The main opposition party has accused the Social Democrat-led government of corruption and called for early elections, after an Italian newspaper published a video of an alleged attempt at extortion.
The main opposition party in North Macedonia has used publication of video footage that may further implicate the embattled head of the Special Prosecution, Katica Janeva, to demand early elections.
Igor Janusev, secretary general of the right-wing VMRO DPMNE party, said the video offered “crown evidence that Janeva was the institutional executor of the millions of euros worth extortion, and that [the two suspected extortionists] Boki 13 and Kiceec are only the tentacles of the criminal octopus of the government”.
The party has long resented the existence of the Special Prosecution, formed in 2015, alleging that it mainly targeted members of the former government, which it led.
Toppled from power in 2017, its former leader, ex-prime minister Nikola Gruevski, has since fled to Hungary to avoid a jail sentence.
The party is now using publication of the video to boost its calls for early elections, insisting that this is the best way to deal with state-led corruption.
An Italian newspaper published the video on Thursday, dealing another blow to the credibility of the crime-busting institution that Janeva headed.
The video, reportedly filmed in the home of the controversial businessman Orce Kamcev, shows his suspected blackmailers, Bojan Jovanovski, aka Boki 13, and Zoran Milevski, alias Zoki Kiceec, who are both currently in detention, leaving Kamcev’s home with a bag allegedly filled with a million euros.

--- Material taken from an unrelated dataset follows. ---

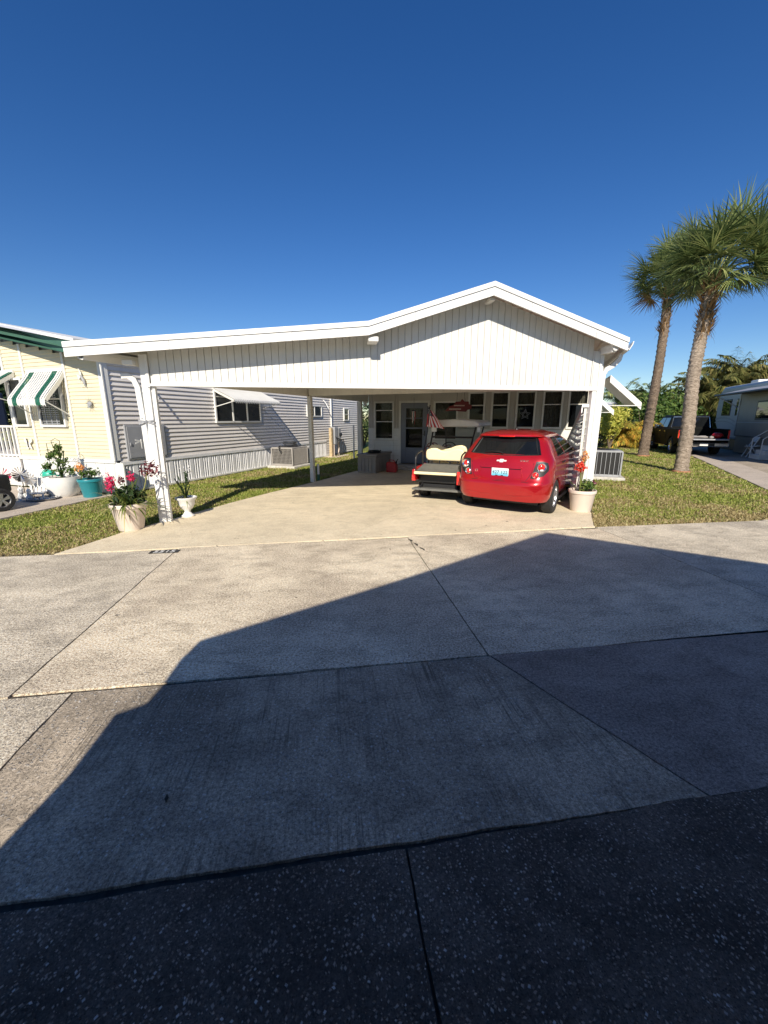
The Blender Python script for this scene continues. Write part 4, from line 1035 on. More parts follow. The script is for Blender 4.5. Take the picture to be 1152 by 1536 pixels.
# cloth hangs from the upper staff: u down the fly, v along hoist
top = Vector((.115,.06,.93)); 
def flagpt(u, v):   # u 0..1 along hanging stripes (down), v 0..1 across
    x = (-.035-.035*u)+v*(.12+.30*u)+.018*math.sin(v*9+u*2); y = .03*math.sin(v*8+u*3); z = -.42*u-.13*v*(1-u*.6)
    return top+Vector((x, y, z))
for k in range(13):
    m = MB(); la = [flagpt(.34 if k < 7 else .0+.34, 0)]; 
    u0 = .38 if k < 8 else 0.0
    v0, v1 = k/13, (k+1)/13
    vs = []; n = 12
    la = [flagpt(u0+(1-u0)*i/n, v0) for i in range(n+1)]; lb = [flagpt(u0+(1-u0)*i/n, v1) for i in range(n+1)]
    m.strip(la, lb); local(fl, m); m.build('stripe', M['red'] if k % 2 == 0 else M['white'], fl, solid=.001)
m = MB(); la = []; n = 8
for i in range(n): m.strip([flagpt(.38*j/6, i*8/13/n) for j in range(7)], [flagpt(.38*j/6, (i+1)*8/13/n) for j in range(7)])
local(fl, m); cn = m.build('canton', M['navy'], fl, solid=.001)
m = MB()
for i in range(5):
    for j in range(4):
        p = flagpt(.05+.09*j, .06+.11*i)+Vector((0,-.004,0)); m.prism([p+Vector((math.sin(q*PI/5)*(.008 if q % 2 == 0 else .0035), 0, math.cos(q*PI/5)*(.008 if q % 2 == 0 else .0035))) for q in range(10)], (0,.002,0))
local(fl, m); m.build('star', M['white'], cn)
# ------------------------------------------------------------------ foliage helpers
def bladepts(p, d, length, droop, n, w_, up=Vector((0,0,1)), flat=None, taper=1.0, wmid=.35):
    """a strap leaf: returns a list of left/right point pairs curving downward"""
    d = d.normalized(); la = []; lb = []; q = Vector(p); step = length/n
    side0 = d.cross(up); side0 = side0.normalized() if side0.length > 1e-3 else Vector((1,0,0))
    if flat is not None: side0 = flat
    for i in range(n+1):
        t = i/n; ww = w_*(min(1, t/wmid*.7+.3) if t < wmid else (1-(t-wmid)/(1-wmid))**.8)*taper
        la.append(q-side0*ww/2); lb.append(q+side0*ww/2)
        d = (d+Vector((0,0,-droop/n))).normalized(); q = q+d*step
    return la, lb
def addblade(m, *a, **k): la, lb = bladepts(*a, **k); m.strip(la, lb)
def rdir(r, zmin=-1, zmax=1):
    z = r.uniform(zmin, zmax); t = r.uniform(0, 2*PI); s = math.sqrt(max(0, 1-z*z)); return Vector((s*math.cos(t), s*math.sin(t), z))
def leafcluster(m, c, rad, n, size, r, shell=.55, flat=1):
    for _ in range(n):
        d = rdir(r); k = shell+(1-shell)*r.random(); k = k if r.random() < .75 else r.random()
        lump = 1+.28*noise.noise(Vector((d.x*2.3+c[0], d.y*2.3+c[1], d.z*2.3)))*1.6
        p = Vector(c)+Vector((d.x*rad[0], d.y*rad[1], d.z*rad[2]))*k*lump
        nrm = (d+rdir(r)*.9).normalized(); a = nrm.orthogonal().normalized(); a = (Matrix.Rotation(r.uniform(0,6.28), 3, nrm) @ a); b_ = nrm.cross(a); s = size*r.uniform(.6,1.3)
        m.add([p-a*s, p-b_*s*.38+nrm*s*.1, p+a*s, p+b_*s*.38+nrm*s*.1], [(0,1,2,3)])
M['palm'] = leafmat('fan palm leaf', [(.03,.055,.018),(.06,.10,.035),(.12,.17,.06),(.24,.29,.10),(.42,.42,.16)], .28, .4, .5, .6)
M['palmdead'] = leafmat('dry palm fibre', [(.12,.07,.035),(.26,.16,.08),(.38,.25,.13)], .15, .8, .1)
M['leaf'] = leafmat('shrub leaf', [(.02,.05,.012),(.05,.10,.02),(.10,.17,.035),(.2,.26,.06)], .3)
M['leafdark'] = leafmat('dark shrub leaf', [(.012,.03,.01),(.03,.06,.018),(.06,.10,.03)], .25)
M['leafyellow'] = leafmat('yellow green shrub leaf', [(.18,.22,.03),(.38,.42,.07),(.62,.60,.12),(.7,.62,.16)], .35)
M['leafbrown'] = leafmat('olive brown palm leaf', [(.04,.055,.018),(.10,.12,.035),(.20,.20,.06),(.32,.26,.10)], .3)
M['leaforange'] = leafmat('orange areca leaf', [(.15,.22,.03),(.34,.36,.06),(.66,.42,.08),(.75,.42,.08)], .35)
M['leafstrap'] = leafmat('strap leaf', [(.03,.06,.015),(.09,.14,.03),(.2,.24,.06),(.42,.40,.16)], .3)
M['pink'] = leafmat('pink petals', [(.45,.01,.06),(.75,.03,.14),(.85,.12,.25)], .3)
M['burg'] = leafmat('burgundy petals', [(.05,.006,.01),(.14,.012,.025),(.4,.2,.22)], .2)
M['redpet'] = leafmat('red petals', [(.5,.02,.01),(.8,.06,.03),(.85,.2,.12)], .3)
M['orangepet'] = leafmat('orange petals', [(.75,.22,.04),(.85,.4,.1),(.85,.7,.4)], .3)
M['whitepet'] = leafmat('white petals', [(.6,.6,.6),(.8,.78,.78)], .3)
def barkmat(name, c0, c1, c2, ring=9):
    m, nt, b, o = new_mat(name); p = pos(nt)
    n1 = noise_n(nt, mapping(nt, p, (9,9,26)), 1.6, 6, .75, .6)
    n2 = noise_n(nt, mapping(nt, p, (3,3,1.0)), 1.5, 3)
    c = ramp(nt, n1, [(.32, c0), (.5, c1), (.68, c2)])
    c = mixc(nt, .45, c, ramp(nt, n2, [(.3, .3), (.7, .72)]), 'OVERLAY')
    L(nt, c, b.inputs['Base Color']); b.inputs['Roughness'].default_value = .95; b.inputs['Specular IOR Level'].default_value = .1
    bump(nt, b, n1, .9, .03); return m
M['bark'] = barkmat('palm bark', (.09,.07,.052), (.29,.235,.185), (.50,.42,.34))
M['barkdark'] = barkmat('dark palm bark', (.06,.045,.035), (.16,.12,.09), (.30,.24,.18))
M['barkbase'] = paint('reddish root collar', (.42,.20,.11), .95, .25, 14, bmp=.8)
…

In an audio recording, voices attributed to them can be heard promising Kamcev a lenient court decision in a case in which he is involved, citing their influence with Janeva.
In an attempt to recover the initiative, the main ruling Social Democrats, SDSM, has demanded a speeded-up investigation, led by the regular Prosecution for Organised Crime, so that individual responsibility for any crimes can be determined.
However, the party also said it suspected that the leak and publication of the video was part of a “premeditated scenario” aimed at wrongfully implicating the government in a scandal, and harming the country’s Euro-Atlantic membership aspirations.
After finally solving the long-standing dispute over its name with neighbouring Greece, North Macedonia awaits approval by NATO member states in order to complete its NATO accession.
The government, led by the pro-European SDSM, also hopes to get a green light this autumn to start long-awaited EU accession talks.
In its own reaction on Thursday, the Organised Crime Prosecution said it did not leak the video. It did not say whether the footage was planned to be used as evidence in the ongoing extortion investigation.